The relatively good prospects of rehabilitation are matters that called for careful consideration. The Judge referred to them. In my opinion, it cannot be said that the head sentence is excessive, having regard to the prospects of rehabilitation. These were serious offences. Rehabilitation is not the only relevant consideration. It is not even the dominant consideration. It is an important matter, but it must be considered along with other matters and, in particular, in relation to offences of this kind that are prevalent, along with the question of deterrence. Parliament has made it plain that deterrence is a significant aspect of sentencing for this kind of offence.

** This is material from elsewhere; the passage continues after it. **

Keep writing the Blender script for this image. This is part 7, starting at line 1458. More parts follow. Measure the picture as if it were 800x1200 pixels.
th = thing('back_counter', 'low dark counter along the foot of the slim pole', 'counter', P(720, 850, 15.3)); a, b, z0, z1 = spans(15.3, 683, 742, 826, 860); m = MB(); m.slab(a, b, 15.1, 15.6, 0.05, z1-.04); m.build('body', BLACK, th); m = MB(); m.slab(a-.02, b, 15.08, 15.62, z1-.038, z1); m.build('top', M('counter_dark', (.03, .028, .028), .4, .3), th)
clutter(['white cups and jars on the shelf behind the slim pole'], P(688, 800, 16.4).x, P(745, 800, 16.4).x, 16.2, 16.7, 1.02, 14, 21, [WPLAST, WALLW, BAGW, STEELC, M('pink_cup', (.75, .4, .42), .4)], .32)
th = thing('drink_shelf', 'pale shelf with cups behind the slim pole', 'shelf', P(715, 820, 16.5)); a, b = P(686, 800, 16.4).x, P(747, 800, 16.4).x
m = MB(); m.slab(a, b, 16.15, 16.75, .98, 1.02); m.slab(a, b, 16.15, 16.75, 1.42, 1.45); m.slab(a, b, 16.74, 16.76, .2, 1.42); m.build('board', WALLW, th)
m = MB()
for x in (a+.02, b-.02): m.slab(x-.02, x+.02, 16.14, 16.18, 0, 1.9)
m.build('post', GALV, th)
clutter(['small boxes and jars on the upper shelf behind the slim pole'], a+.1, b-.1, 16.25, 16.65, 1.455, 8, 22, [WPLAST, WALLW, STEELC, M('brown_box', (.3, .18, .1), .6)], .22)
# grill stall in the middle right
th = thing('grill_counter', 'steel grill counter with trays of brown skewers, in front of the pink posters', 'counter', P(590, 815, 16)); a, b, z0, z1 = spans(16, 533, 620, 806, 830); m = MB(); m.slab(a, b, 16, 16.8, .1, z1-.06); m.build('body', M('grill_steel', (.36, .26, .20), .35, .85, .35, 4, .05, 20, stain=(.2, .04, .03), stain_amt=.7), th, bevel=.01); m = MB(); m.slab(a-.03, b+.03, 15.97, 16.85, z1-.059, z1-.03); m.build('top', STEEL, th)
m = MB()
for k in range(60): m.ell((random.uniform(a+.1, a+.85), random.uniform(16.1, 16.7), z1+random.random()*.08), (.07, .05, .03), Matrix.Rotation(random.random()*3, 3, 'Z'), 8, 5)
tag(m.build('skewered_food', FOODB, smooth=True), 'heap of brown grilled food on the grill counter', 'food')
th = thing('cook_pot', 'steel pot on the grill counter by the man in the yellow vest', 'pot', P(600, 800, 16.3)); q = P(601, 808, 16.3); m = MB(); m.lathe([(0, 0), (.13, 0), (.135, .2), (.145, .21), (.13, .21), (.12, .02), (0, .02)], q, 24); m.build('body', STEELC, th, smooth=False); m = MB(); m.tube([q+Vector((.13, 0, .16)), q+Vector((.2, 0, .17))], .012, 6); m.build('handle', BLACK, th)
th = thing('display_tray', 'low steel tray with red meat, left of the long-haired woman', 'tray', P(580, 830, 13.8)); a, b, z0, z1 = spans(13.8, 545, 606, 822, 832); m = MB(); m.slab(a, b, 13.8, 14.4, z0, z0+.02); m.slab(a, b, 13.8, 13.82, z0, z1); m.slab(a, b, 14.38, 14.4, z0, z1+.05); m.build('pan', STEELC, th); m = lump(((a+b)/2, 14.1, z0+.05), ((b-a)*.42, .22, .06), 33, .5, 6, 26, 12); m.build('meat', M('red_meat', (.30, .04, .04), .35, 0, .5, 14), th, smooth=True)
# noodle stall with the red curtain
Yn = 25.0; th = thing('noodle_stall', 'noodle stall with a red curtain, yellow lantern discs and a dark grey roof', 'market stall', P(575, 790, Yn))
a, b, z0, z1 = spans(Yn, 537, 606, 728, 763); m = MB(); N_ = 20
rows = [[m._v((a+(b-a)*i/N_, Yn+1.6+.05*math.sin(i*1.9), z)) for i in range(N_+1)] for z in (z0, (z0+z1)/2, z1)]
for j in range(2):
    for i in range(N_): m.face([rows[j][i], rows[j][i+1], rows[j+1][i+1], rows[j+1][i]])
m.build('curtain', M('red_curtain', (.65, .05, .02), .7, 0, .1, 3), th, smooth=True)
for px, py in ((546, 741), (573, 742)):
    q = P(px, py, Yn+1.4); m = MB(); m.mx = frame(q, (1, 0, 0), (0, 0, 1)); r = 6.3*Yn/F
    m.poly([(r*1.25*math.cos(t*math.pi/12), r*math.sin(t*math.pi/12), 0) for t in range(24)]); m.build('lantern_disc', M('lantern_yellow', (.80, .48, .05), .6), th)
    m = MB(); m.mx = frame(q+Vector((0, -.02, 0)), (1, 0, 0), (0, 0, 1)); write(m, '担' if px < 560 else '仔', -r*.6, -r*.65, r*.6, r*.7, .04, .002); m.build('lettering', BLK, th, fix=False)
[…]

That leaves only the question of whether, having regard to the prospects of rehabilitation, in all of the circumstances, the non-parole period of two years three months was excessive. It is a relatively low proportion of the head sentence, being about 55 per cent. It is clear that in fixing the non-parole period the Judge considered and allowed for all relevant matters and, in particular, the prospects of rehabilitation.
Finally, it is argued that the Judge erred in not suspending the sentence. In my opinion that submission lacks any substance. It cannot be said that the circumstances of this case are such that a proper exercise of the discretion required the Judge to make an order suspending the sentence. I would dismiss the appeal.
VANSTONE J: I too would dismiss the appeal. I agree with the reasons given by the Chief Justice.
WHITE J: I agree with the order proposed by the Chief Justice and his reasons.
DOYLE CJ: Accordingly, the order of the court is that the appeal be dismissed.